Sunday, January 7, 2024

My Top Ten Films of 1942

This is part of my continuing series looking back on films from the years before I began this blog. The ten films below are unranked and listed in no particular order. Enjoy.


My Favorite Blonde - Bob Hope's brand of zany slapstick comedy took me a little while to get into, but this team-up with Madeleine Carroll is irresistible.  The espionage hijinks, the staged fight scene, and the performing penguin are all highlights, but the rapport between Hope and Carroll is what really makes this screwball picture work.  Hope subsequently made two other "My Favorite" comedies, alas neither with Carroll.  


Yankee Doodle Dandy - James Cagney has a reputation as the ultimate screen tough guy, but my favorite of his roles is as songwriter and entertainer George M. Cohan.  Watch Cagney sing and dance and charm the pants off of everyone he meets in this patriotic biopic of the guy who wrote "You're a Grand Old Flag" and many other familiar tunes.  Watch Cagney act with unerring skill, tugging the heartstrings as deftly as he raises our spirits.  

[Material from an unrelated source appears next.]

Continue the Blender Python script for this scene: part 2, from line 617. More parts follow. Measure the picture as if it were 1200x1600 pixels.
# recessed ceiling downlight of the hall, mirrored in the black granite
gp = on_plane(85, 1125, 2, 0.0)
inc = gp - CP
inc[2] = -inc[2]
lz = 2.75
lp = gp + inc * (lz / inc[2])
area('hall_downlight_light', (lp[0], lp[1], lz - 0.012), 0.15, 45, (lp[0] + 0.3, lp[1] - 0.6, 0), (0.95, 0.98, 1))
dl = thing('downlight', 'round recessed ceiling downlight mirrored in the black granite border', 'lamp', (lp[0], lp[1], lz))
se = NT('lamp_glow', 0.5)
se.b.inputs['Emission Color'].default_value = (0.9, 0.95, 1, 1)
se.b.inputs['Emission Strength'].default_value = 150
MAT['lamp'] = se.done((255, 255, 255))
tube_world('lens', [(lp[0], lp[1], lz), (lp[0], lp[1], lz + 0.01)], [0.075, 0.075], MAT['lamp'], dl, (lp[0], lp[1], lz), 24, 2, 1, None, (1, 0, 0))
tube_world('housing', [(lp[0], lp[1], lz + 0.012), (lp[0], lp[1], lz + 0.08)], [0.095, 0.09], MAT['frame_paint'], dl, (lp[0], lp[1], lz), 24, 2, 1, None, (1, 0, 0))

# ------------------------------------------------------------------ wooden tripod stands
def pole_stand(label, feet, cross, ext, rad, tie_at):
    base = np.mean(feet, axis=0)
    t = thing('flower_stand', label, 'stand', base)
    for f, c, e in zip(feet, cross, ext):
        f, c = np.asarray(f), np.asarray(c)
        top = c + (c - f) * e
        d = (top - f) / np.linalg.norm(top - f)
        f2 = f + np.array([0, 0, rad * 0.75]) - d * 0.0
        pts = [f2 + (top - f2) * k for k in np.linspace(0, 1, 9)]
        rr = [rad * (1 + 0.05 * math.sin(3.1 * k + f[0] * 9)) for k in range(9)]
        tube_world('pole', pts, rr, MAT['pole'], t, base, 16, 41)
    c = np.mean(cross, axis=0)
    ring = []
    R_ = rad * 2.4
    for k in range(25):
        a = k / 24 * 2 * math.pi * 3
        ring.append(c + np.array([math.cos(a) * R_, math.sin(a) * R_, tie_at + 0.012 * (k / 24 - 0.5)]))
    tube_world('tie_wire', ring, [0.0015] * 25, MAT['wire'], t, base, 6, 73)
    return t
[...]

Now, Voyager - One of the best Bette Davis films is a romance about a shy, unconfident woman who finally gets the opportunity to pursue life on her own terms.  Unfortunately, she falls in love with a man who isn't free to love her back.  It's a small scale, tender story about very adult characters and concerns, with a resolution that is beautifully bittersweet.  It also features one of the best final lines of dialogue to be found in any movie.


The Pied Piper - I adore Monty Woolley as an aging grump who doesn't like children, but somehow ends up shepherding a passel of small children through wartime Europe to safety in the UK.  Otto Preminger plays a Nazi officer who thinks our hero is a spy in disguise, but he isn't all that he appears to be.  Then Anne Baxter shows up in France to lend a hand.  All in all, this is one of the most unexpectedly charming war movies ever made.    


Casablanca - You must remember this.  Bogart and Bergman.  A murderer's row of great character actors in supporting roles, including Rains, Veidt, Hereid, Greenstreet, and even Lorre.  Some of the most quotable dialogue ever written.  The rousind Marseillaise sequence.  The oft parodied final farewell sequence on the runway.  Sam playing "As Time Goes By," which still serves as the Warner Bros. theme eighty years later.  Play it again, Sam.


Mrs. Miniver - One of the most effective WWII propaganda films ever made, making the conflict more personal as it depicts the effects of the war on British civilians.  Greer Garson plays the title character, the steadfast matriarch of a British family surviving the Blitz, serving as a stand-in for all victims of Nazi aggression.  The film was a smash hit and unapologetically used by the U.S. government to make their own case for entering the war.   


Bambi - The last of Disney's first wave of animated classics gives us the circle of life in a lovely paean to the natural world.  It's easy to forget that this is the film that both charmed audiences with the adorable baby animals, ice skating sequence, and April shower song, and then traumatized a generation of children with the death of Bambi's mother.  Actually, considering how well the film has held up, it's multiple generations of children now.


To Be or Not To Be - Everyone in WWII had to do their part, even a troupe of Polish theater actors who happen to include Jack Benny and Carole Lomabrd.  I keep forgetting that this is an Ernst Lubitsch film and not a Billy Wilder one, because this is about as satirical and political as Lubitch ever got.  However, the farce is excellent, the performances are a delight - especially Benny as the hammy leading man - and the Nazis got exactly what was coming to them.  


Went the Day Well? - More WWII propaganda - this time an extremely tense thriller that depicts a fictional infiltration of a British village by the Nazis.  The villagers are smart and resourceful, but so are the enemy, leading to multiple dashed plans to alert the authorities, slowly escalating hostilities, and eventually violent clashes.  The heroes are so ordinary, the losses hit very close to home, and the relative lack of melodrama makes it all the more sobering.


Random Harvest - However, I'm not one to turn down a good melodrama.  They really don't make enough of them these days.  Two of the brightest, and often forgotten stars of this era, Greer Garson and Ronald Colman, play a loving couple whose lives are upended due to amnesia - not once, but twice.  It's a ridiculous premise, but a sublime piece of cinema.